Corporate governance issues were more difficult to pin on the company’s need for growth. These included:

  • Self-dealing. Neumann leased properties to We in which he had personal ownership interests. He also owned the rights to the “We” trademark and sold those rights to the company for $6 million (that transaction was later rescinded). Of note, the terms “related parties” and “related party,” referring to Neumann, showed up more than 100 times in the IPO filing. The former CEO and the company were unabashedly intertwined.
  • Pre-IPO insider selling. Prior to filing its IPO, Neumann withdrew more than $700 million from his We investment through stock sales and loans against his holdings.
  • Voting control. Neumann’s shares carried supervoting rights of 20 votes per share compared to one vote per share for regular shareholders. (This was lowered to 10 votes per share shortly before the IPO was pulled and three votes per share after he stepped down as CEO.)

As investors looked at the filing prospectus and expressed skepticism based on all the issues we noted, the likely price at which We could be taken public began to fall. Dramatically. Earlier in 2019 the company raised private capital at a level that valued the entire company at $47 billion. Before the public filing, there was speculation that the IPO value could be higher. But by early September, We was looking at an IPO valuation closer to $20 billion. By the time of the IPO’s postponement, the probable value slipped even further to the $10-15 billion range. That’s a loss of $22 billion, plus! To put it mildly, that’s a massive drop in value in a very short period of time.

What Now?

Neumann was replaced by co-CEOs who have pledged to slash costs and raise the company to profitability—or at least stop it from bleeding cash. The company is currently burning $700 million per quarter. At that rate it will run out of cash in early 2020. That means a search for outside funding is likely. The big question is at what valuation. Currently it looks like the only one to profit from We is Neumann.

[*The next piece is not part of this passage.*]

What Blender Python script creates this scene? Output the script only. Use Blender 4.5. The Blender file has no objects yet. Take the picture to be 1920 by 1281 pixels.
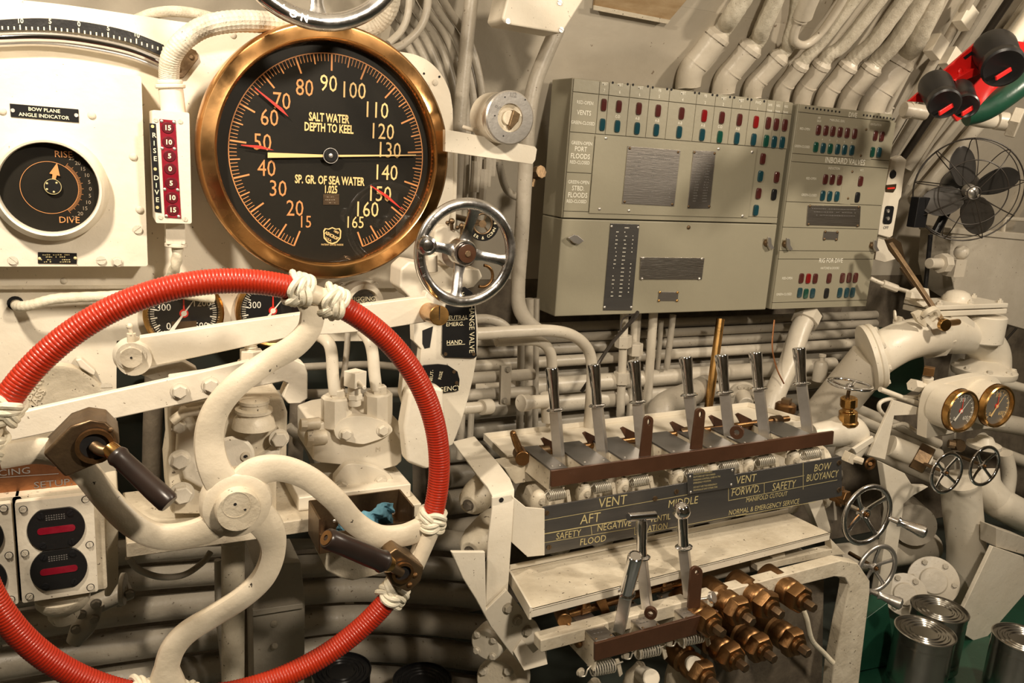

But it’s still too early to put the We IPO failure into context. We’s failure could be company-specific, or it could signal an overall issue with fast-growing, start-up companies going public too soon. Uber, Lyft, Slack and Peloton are all trading below their debut prices. Perhaps the public is casting a more jaundiced eye on companies whose hype outweighs their actual profits. That may turn out to be a good thing for investors.